警視庁草子

7〜8年前に買ったままずっと読んでいなかったのに手を出した。
実は山田風太郎をちゃんと読むのは初めてである。


物語は、西郷隆盛が下野し、西南戦争が勃発するまでの間に、東京で
起こった事件を連作形式で描いている。
事件を捜査する側には新政府の警視庁大警視である川路利良がおり、
その事件に巻き込まれ、新政府をからかい、時には事件を解決する側
に、元江戸南町奉行の駒井信興がいる。


これは明治維新の裏側を見つめた佳作であり、司馬遼太郎の「翔ぶが
如く」と同時に読んだら面白いと思う。


この物語の最後の方で、川路と駒井が対面し会話をするところがある。
ここで瓦解した江戸幕府の精神を引きずる駒井はこう語る。

「日本は西洋のために変らせられた。
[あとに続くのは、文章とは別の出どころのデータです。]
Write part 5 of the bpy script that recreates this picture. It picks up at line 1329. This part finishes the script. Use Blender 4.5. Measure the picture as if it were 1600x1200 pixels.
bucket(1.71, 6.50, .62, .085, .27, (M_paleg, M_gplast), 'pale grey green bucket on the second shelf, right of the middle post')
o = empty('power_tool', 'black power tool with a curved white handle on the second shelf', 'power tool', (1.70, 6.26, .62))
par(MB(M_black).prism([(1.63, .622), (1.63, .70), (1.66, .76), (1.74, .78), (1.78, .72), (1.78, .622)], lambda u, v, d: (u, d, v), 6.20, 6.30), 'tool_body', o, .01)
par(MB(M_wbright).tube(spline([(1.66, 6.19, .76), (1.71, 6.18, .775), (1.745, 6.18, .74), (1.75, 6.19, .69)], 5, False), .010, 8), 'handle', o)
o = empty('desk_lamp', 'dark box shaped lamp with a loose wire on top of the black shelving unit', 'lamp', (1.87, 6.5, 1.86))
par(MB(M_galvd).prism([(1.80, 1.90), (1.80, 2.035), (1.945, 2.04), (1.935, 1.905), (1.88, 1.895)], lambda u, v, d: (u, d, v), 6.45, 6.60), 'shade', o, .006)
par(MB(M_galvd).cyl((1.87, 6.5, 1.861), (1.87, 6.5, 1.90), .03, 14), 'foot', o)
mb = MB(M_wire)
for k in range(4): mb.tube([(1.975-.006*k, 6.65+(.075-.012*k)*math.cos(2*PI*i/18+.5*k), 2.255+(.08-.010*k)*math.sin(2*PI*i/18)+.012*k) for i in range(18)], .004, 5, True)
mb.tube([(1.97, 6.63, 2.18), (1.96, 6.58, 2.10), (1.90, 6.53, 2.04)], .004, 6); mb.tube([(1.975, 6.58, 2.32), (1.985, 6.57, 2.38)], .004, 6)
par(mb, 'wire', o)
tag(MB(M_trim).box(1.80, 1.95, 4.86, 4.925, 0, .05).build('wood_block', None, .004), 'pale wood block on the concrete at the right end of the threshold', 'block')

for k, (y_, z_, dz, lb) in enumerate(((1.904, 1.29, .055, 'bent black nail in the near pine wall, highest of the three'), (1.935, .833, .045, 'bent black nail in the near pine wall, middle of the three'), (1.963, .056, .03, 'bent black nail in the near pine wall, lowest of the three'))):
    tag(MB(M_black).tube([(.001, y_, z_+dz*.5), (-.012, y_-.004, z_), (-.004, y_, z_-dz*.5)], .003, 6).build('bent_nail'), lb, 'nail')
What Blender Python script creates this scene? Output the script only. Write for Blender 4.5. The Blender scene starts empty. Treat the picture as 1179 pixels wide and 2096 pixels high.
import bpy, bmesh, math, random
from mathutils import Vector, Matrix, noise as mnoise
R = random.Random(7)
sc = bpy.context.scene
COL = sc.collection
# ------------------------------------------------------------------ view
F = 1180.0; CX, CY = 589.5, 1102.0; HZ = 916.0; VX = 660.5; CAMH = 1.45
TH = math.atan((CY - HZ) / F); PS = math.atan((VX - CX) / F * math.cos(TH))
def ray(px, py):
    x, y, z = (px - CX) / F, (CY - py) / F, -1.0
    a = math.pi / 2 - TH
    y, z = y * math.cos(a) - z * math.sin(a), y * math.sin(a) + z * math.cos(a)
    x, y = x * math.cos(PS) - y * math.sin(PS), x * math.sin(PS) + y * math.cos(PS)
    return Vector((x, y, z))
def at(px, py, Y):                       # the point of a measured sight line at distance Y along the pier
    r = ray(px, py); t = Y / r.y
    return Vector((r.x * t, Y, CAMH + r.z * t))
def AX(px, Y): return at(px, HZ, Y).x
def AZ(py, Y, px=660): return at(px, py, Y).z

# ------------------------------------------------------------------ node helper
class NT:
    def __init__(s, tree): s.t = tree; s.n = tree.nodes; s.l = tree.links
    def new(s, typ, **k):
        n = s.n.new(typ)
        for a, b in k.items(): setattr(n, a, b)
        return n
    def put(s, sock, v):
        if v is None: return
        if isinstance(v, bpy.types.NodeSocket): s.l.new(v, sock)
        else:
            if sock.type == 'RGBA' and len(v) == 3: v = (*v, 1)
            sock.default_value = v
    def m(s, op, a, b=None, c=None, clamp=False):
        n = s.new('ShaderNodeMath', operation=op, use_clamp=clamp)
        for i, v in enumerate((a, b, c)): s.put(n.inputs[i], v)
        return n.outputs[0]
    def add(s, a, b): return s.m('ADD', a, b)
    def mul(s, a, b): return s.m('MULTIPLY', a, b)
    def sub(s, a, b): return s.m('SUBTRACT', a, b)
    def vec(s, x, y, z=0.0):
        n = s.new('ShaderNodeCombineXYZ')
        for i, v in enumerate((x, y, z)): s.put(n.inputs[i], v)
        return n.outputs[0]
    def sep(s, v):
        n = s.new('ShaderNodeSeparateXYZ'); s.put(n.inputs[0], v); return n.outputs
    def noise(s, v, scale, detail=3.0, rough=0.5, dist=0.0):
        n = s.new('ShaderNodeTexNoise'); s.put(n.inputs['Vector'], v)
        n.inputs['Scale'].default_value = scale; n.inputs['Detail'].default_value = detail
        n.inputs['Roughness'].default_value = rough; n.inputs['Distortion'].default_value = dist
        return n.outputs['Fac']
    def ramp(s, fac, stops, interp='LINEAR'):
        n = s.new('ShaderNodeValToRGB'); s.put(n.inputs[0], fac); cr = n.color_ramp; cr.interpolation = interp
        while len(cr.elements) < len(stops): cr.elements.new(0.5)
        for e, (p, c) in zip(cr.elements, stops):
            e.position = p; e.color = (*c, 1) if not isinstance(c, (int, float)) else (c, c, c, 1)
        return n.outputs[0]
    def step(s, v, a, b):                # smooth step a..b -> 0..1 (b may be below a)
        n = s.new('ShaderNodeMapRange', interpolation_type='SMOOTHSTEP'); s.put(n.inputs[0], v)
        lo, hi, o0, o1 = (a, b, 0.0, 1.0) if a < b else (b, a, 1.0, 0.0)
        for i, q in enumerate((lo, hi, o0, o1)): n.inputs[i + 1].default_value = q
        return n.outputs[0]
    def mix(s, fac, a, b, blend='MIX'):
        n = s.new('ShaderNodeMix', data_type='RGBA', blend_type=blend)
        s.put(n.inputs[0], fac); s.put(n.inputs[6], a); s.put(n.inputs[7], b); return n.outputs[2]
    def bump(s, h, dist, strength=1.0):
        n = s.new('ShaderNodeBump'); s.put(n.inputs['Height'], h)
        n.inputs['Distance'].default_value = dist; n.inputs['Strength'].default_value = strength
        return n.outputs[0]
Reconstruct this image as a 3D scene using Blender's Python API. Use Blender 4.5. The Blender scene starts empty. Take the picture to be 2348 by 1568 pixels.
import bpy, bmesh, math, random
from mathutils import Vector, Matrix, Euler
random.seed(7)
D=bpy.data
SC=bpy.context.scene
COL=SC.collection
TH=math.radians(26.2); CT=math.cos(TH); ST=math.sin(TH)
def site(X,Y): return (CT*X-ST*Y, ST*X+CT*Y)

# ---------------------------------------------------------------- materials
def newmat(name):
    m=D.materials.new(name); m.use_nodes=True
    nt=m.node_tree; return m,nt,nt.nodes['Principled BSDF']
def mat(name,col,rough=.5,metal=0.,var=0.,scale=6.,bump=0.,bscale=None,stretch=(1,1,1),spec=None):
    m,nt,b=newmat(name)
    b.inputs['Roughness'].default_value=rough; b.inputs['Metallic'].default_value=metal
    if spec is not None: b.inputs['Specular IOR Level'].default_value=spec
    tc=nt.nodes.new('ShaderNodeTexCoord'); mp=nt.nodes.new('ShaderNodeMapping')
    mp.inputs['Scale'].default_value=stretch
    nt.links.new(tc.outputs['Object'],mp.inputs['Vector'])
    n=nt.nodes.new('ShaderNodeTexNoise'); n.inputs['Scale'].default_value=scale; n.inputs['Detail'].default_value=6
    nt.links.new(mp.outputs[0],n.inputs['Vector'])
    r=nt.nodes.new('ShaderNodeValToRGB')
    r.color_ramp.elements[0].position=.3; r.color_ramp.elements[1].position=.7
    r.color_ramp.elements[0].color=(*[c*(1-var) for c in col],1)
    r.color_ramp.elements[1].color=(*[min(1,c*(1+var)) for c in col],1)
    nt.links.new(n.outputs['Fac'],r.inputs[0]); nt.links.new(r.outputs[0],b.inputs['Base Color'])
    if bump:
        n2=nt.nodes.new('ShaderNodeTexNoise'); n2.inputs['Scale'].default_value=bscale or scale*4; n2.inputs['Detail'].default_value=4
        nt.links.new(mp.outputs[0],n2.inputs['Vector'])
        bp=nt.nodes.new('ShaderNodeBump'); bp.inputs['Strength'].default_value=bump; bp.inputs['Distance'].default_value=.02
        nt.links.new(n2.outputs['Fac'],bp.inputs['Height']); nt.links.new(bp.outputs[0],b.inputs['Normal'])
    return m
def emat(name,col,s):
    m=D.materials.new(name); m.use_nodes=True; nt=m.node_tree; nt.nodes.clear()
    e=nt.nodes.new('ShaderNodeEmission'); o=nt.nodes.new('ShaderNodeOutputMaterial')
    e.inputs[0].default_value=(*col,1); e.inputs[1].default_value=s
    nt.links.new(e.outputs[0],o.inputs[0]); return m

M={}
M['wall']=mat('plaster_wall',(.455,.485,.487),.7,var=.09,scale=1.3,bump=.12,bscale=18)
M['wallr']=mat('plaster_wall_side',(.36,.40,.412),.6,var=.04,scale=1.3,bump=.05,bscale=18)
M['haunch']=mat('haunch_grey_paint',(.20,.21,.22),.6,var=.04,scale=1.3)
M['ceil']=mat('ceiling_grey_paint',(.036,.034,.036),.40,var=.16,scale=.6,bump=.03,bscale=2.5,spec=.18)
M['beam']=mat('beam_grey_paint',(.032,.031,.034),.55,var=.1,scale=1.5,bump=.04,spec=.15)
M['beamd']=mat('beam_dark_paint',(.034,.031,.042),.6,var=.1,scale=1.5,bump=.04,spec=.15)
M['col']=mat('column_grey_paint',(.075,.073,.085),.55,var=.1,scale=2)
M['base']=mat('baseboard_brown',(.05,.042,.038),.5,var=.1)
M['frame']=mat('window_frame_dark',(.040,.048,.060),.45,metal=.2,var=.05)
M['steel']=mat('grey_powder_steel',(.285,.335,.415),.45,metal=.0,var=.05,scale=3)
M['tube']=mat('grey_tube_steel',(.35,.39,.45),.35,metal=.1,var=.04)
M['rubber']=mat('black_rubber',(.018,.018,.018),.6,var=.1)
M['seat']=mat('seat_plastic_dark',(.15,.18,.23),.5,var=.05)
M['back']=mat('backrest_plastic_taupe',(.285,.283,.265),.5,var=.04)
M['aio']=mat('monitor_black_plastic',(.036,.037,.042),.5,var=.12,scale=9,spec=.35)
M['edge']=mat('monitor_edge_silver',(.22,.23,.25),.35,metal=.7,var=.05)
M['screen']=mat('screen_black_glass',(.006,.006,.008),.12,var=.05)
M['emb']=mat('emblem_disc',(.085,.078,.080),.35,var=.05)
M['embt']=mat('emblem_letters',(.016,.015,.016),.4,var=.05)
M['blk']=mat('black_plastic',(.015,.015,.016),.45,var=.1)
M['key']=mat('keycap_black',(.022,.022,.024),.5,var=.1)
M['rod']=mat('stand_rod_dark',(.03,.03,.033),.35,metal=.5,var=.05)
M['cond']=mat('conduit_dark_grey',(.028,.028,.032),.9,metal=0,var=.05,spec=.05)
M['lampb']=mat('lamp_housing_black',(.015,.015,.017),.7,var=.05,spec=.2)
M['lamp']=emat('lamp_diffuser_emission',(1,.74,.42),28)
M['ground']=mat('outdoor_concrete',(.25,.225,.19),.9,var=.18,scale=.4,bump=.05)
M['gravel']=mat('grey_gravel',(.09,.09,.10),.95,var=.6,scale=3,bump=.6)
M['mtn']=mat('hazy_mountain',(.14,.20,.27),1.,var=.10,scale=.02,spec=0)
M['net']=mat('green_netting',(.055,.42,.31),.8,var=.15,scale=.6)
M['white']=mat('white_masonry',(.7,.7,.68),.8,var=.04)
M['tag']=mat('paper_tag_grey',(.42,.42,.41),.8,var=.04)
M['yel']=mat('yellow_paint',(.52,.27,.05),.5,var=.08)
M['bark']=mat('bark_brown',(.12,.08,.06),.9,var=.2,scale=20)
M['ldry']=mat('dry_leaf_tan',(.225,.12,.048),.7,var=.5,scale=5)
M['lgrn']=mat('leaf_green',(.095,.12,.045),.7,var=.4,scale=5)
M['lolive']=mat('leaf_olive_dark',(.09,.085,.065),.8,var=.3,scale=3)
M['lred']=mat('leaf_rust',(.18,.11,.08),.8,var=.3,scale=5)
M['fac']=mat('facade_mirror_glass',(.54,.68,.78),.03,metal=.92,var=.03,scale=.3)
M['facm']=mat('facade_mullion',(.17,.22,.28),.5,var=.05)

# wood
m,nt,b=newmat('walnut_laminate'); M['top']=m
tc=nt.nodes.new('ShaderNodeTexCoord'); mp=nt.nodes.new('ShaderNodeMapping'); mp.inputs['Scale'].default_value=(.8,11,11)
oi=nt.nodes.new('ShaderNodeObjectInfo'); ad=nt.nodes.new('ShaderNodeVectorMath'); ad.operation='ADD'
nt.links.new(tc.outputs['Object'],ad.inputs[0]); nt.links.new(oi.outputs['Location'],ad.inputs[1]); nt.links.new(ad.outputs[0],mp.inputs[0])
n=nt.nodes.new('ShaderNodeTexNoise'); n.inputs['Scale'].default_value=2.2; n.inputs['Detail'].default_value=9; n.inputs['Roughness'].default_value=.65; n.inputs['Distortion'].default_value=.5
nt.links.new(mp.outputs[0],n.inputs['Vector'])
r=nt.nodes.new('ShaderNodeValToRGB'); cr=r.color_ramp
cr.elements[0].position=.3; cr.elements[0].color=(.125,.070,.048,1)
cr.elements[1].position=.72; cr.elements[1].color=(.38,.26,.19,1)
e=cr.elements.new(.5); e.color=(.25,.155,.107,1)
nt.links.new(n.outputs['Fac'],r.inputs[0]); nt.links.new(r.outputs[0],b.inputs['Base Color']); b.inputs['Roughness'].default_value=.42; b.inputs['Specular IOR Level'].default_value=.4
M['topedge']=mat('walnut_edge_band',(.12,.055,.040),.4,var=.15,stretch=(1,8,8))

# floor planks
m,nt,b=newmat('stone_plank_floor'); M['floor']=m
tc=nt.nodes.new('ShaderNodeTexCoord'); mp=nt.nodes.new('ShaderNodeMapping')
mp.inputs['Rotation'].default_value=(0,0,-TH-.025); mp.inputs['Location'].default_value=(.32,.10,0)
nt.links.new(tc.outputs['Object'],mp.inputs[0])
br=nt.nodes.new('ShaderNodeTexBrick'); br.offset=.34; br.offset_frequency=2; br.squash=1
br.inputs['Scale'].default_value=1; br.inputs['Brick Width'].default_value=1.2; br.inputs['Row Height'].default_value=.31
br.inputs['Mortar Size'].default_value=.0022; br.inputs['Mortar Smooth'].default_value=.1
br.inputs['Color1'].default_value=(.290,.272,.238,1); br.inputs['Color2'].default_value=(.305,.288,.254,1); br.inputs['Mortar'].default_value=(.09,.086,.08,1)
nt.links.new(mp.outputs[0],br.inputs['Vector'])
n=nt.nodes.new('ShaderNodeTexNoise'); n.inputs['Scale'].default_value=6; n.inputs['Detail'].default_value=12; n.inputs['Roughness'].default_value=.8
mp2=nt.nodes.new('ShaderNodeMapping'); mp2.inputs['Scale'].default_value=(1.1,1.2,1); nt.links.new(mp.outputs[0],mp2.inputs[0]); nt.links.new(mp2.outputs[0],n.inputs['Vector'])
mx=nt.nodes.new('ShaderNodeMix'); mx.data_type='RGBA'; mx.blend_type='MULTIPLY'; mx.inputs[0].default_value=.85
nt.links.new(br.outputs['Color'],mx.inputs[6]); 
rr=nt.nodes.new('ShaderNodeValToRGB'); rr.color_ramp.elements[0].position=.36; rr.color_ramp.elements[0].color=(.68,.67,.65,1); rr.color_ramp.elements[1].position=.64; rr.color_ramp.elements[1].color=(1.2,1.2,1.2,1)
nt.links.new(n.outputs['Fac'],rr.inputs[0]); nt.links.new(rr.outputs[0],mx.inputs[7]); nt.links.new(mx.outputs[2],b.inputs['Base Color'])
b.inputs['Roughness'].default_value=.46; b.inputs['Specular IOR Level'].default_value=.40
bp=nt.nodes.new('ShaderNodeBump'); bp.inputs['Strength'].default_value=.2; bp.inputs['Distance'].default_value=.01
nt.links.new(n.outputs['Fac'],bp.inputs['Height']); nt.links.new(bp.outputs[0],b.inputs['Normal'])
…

まあ、むりむたいに女にさせられた
娘のようなものじゃ。が、そこで急に手のつけられるあばずれになろうと
しておる-----と、いうのがわしの見解でもある。ふおっ、ふおっ」

まるで岸田秀の開国強姦説そのものである。
いや、初出の年を見ると、この小説の方が早いのだけれど。


私が面白かったのは、本筋ではなく外伝的に語られた「吉五郎流恨録」と
「妖恋高橋お伝」だった。
前者は、三宅島に島送りになった中年のスリが、懐に隠し持っていた春画
を使うことで生き延びる、という話で、日本人は江戸時代から二次元が好
きなのだなぁ、と感心したのだ。


ここからは余談になるけれど、人間はいったい何を使ってオナニーをして
きたのだろうか? 江戸時代の庶民のように、春画を使っていた民族とい
うのは、他にもいたのだろうか? 


西洋人は、エロ小説とかエロ話で興奮していたような気がするが、絵はど
うだったのか。そういうのが流通していたとしたら、ぜひ見てみたい。


そして、もし日本人が突出して二次元のエロ画が好きだとしたら、それは
いったいどうしてなのか、偉い学者さんに教えてもらいたい。